The fighting has pushed many people into famine, caused a huge displacement crisis and left over 30 million people in need of humanitarian assistance. Parties have been accused of committing atrocities like ethnic cleansing, extrajudicial killings and sexual violence against civilians.

Here's a look at the war by the numbers:

59,000 At least this many people have been killed, according to the Armed Conflict Location & Event Data, or ACLED. Aid groups say the true toll could be much higher as access to areas of fighting across the vast country remains limited.

4.5 million About this many people have fled the country to places like Egypt, South Sudan, Libya and Chad.

9 million About this many people remain displaced in Sudan.

19 million More than this many people face acute hunger, according to the World Food Program.

24% This is the amount that fuel prices have shot up in Sudan since conflict in the Middle East escalated.

354 This is the number of community kitchens that have closed over the last six months after providing a lifeline for millions of people, according to Islamic Relief.

Over 4,300 About this many children have been killed or maimed in the war, according to UNICEF.

8 million At least this many children are still out of school, according to UNICEF.
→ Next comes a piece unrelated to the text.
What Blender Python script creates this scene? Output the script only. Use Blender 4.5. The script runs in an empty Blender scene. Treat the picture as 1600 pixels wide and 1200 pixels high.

11% About this many schools are being used by warring sides or are shelters for displaced people, according to UNICEF.

63% This many of Sudan's health facilities are fully or partially functioning, according to World Health Organization chief Tedros Adhanom Ghebreyesus.

217 This is the number of verified attacks on health facilities since the war began, according to the WHO.

1,032 This was the number of civilians killed by air and drone strikes in 2025, according to ACLED, as a surge in drone strikes took a growing toll.